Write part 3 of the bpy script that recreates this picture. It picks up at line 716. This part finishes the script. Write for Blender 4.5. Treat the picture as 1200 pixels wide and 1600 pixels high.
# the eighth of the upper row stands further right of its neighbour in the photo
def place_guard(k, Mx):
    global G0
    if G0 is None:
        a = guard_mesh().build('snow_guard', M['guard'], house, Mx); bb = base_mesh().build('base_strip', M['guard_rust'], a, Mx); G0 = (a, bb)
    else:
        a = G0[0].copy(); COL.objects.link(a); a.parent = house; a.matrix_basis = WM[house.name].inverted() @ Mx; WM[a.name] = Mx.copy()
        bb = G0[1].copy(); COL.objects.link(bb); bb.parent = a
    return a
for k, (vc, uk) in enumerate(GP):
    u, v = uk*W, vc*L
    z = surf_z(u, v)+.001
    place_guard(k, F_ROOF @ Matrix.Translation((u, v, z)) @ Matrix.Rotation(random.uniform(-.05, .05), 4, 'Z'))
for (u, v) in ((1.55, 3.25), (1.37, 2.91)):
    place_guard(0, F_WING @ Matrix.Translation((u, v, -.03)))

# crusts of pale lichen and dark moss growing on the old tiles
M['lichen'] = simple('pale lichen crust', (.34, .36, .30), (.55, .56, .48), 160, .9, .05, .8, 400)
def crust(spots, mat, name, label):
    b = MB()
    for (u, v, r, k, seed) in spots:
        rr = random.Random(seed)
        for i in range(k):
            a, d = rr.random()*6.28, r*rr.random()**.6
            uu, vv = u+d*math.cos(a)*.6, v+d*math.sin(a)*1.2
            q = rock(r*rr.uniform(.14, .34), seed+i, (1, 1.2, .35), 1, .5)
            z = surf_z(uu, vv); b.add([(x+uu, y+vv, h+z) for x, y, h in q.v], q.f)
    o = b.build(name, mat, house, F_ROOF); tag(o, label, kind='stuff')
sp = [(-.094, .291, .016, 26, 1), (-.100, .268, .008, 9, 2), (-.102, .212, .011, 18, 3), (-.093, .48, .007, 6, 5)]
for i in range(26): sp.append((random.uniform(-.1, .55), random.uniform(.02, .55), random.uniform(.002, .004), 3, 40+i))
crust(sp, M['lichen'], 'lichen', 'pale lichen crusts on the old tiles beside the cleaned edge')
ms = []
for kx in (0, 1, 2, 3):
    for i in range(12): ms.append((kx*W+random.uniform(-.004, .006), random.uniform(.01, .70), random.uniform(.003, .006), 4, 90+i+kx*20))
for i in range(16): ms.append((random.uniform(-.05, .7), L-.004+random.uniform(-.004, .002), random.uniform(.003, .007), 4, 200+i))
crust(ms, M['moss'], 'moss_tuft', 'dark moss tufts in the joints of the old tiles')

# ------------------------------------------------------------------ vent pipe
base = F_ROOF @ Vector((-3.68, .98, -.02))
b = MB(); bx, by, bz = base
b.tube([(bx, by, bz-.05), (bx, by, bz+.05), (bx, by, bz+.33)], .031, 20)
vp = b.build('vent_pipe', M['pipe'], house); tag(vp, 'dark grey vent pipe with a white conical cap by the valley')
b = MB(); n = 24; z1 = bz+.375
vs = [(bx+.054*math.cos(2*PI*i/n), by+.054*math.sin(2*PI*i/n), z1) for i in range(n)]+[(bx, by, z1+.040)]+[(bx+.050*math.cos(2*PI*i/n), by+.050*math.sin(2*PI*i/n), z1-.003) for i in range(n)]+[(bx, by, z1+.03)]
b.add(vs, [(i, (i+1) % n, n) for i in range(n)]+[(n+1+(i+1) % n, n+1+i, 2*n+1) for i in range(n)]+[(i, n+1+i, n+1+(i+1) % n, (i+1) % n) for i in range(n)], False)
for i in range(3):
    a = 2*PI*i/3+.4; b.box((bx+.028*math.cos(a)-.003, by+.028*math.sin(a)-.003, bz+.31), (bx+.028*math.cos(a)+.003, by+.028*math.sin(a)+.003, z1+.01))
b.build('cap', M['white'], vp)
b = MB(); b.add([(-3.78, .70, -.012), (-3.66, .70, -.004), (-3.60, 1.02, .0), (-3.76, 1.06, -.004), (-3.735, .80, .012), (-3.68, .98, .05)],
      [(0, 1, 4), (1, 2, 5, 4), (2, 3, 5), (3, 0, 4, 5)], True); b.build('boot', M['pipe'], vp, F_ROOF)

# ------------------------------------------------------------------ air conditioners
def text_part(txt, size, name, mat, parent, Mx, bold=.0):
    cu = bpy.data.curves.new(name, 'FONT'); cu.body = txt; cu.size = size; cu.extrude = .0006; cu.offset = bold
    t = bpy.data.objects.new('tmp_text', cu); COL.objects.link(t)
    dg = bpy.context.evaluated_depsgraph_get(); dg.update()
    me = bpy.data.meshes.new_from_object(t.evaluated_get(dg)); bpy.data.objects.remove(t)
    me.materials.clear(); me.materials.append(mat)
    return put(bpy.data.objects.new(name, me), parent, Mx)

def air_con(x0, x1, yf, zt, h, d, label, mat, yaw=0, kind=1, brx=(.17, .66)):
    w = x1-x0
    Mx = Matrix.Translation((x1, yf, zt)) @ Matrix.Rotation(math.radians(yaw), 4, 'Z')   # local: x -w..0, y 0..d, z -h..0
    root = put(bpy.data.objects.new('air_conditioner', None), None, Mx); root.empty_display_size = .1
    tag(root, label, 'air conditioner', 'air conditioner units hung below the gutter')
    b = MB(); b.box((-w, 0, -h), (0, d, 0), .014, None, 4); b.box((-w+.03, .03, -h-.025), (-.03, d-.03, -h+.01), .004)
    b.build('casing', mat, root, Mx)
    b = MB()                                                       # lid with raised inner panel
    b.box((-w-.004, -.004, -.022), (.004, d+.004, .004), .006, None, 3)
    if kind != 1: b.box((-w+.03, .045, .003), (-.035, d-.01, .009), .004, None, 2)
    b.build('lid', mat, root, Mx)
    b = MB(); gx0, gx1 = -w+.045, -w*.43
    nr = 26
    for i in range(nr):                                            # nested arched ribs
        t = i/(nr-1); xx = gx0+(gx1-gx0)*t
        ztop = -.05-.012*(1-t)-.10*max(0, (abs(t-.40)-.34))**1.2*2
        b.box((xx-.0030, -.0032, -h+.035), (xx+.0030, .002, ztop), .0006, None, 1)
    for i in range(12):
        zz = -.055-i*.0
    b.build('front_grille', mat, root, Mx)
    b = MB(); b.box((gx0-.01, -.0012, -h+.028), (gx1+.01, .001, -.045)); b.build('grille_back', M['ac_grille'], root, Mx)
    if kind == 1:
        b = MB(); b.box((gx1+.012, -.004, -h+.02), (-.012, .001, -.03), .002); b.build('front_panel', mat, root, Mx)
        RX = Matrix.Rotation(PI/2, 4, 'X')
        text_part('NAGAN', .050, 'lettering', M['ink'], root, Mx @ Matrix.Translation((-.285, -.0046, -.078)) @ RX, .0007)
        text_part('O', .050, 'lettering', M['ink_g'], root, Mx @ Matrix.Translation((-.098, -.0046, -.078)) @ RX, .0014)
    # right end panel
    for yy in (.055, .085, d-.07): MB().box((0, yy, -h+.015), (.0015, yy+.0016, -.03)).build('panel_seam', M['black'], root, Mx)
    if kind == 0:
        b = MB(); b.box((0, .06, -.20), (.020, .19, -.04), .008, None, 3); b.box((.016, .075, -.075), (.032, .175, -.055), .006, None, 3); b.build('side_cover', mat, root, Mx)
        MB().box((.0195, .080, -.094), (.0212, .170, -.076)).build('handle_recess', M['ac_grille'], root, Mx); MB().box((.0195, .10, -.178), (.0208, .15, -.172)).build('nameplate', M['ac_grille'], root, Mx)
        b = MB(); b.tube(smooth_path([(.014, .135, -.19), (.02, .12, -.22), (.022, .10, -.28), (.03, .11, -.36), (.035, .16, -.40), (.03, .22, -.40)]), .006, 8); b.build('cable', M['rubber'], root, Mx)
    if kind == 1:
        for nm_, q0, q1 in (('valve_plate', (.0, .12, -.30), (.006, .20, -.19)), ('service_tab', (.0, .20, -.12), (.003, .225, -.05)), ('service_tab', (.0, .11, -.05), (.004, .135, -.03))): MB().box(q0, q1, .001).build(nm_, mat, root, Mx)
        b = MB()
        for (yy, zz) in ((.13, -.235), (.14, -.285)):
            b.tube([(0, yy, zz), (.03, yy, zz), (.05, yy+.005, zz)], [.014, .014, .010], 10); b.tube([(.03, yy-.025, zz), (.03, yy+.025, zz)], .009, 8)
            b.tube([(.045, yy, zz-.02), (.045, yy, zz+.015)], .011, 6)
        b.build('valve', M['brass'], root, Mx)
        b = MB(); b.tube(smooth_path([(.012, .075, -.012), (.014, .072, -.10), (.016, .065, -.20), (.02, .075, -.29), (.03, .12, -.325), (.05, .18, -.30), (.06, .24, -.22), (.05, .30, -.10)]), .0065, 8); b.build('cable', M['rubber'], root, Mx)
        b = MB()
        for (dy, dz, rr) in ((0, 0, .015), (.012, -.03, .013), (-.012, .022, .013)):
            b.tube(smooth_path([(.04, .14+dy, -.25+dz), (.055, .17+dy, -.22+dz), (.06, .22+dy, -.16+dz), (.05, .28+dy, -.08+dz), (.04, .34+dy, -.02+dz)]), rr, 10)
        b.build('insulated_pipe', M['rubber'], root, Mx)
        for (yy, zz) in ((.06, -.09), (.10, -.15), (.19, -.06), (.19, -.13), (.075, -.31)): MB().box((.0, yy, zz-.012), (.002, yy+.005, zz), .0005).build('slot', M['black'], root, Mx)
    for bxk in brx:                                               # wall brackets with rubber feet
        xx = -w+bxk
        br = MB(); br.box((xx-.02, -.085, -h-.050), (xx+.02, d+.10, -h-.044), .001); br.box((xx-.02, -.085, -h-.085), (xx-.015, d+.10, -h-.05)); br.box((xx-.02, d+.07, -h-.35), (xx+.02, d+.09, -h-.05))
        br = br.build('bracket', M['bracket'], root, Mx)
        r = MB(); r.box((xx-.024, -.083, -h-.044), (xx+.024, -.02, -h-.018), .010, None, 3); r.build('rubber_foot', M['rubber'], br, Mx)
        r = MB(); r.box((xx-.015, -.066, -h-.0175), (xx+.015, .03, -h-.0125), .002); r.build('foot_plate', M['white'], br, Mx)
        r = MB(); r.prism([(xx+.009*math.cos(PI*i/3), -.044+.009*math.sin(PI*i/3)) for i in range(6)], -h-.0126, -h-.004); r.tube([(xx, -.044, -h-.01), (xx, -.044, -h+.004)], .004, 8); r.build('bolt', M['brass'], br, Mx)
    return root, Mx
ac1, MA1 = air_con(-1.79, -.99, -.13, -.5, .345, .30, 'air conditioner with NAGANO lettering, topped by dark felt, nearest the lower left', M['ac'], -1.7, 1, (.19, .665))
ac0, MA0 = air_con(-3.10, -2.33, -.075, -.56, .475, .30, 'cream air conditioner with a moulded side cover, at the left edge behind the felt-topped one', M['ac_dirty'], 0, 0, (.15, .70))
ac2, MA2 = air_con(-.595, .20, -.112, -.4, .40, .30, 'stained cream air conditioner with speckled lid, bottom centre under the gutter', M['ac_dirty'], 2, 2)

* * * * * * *

- _THE TASK_: Restate word for word only the lines running from the beginning of the data to the line holding "place_guard(0, F_WING @", both included.

- _EXERCISE OUTPUT_:
Write part 3 of the bpy script that recreates this picture. It picks up at line 716. This part finishes the script. Write for Blender 4.5. Treat the picture as 1200 pixels wide and 1600 pixels high.
# the eighth of the upper row stands further right of its neighbour in the photo
def place_guard(k, Mx):
    global G0
    if G0 is None:
        a = guard_mesh().build('snow_guard', M['guard'], house, Mx); bb = base_mesh().build('base_strip', M['guard_rust'], a, Mx); G0 = (a, bb)
    else:
        a = G0[0].copy(); COL.objects.link(a); a.parent = house; a.matrix_basis = WM[house.name].inverted() @ Mx; WM[a.name] = Mx.copy()
        bb = G0[1].copy(); COL.objects.link(bb); bb.parent = a
    return a
for k, (vc, uk) in enumerate(GP):
    u, v = uk*W, vc*L
    z = surf_z(u, v)+.001
    place_guard(k, F_ROOF @ Matrix.Translation((u, v, z)) @ Matrix.Rotation(random.uniform(-.05, .05), 4, 'Z'))
for (u, v) in ((1.55, 3.25), (1.37, 2.91)):
    place_guard(0, F_WING @ Matrix.Translation((u, v, -.03)))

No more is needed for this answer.